Yep, there is. It doesn't stop. I've had a couple unpleasant experiences over the last 28 years if you need illustration. Reality says, probability for problems is small, otherwise we'd all be screwed and gone out of this business years ago.

"I know in this case the buyer is probably the one who wants the test, but the seller is complicit in that, let you in the house, agrees that the buyer can have you get the water, etc."

That's a conditional fact (or something like that....I think it's a condition anyway) where attorney's find niches and create defense arguments.

There is no subscribing or not subscribing. People mistake what is the law and what is an opinion. Opinions are where attorney's come in, and and where arguing conditional facts makes things go in directions unknown until the final gavel comes down.
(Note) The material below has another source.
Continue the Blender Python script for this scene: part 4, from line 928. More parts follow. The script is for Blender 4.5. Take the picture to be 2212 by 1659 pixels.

Do not ever underestimate a judge's or jury's proclivity for ignoring facts and making determinations based on all sorts of goofy stuff. That's where appeals come in.

I'm not proposing anything, I'm only citing what judges and law professor's tell me and what my experience in a few cases has shown me. The law is not logical nor fair. We like to think it's fair, but it's not. Not always, anyway.

Also, folks think law gets argued on facts and conditions. It also gets argued quite heavily in accounting, as in, is someone collectable, how long to argue a point and is it worth it, and all manner of calculus that gets considered in this stuff. I know there are those that argue on principle, but day in and day out, a big chunk of the arguing is figured in with accounting.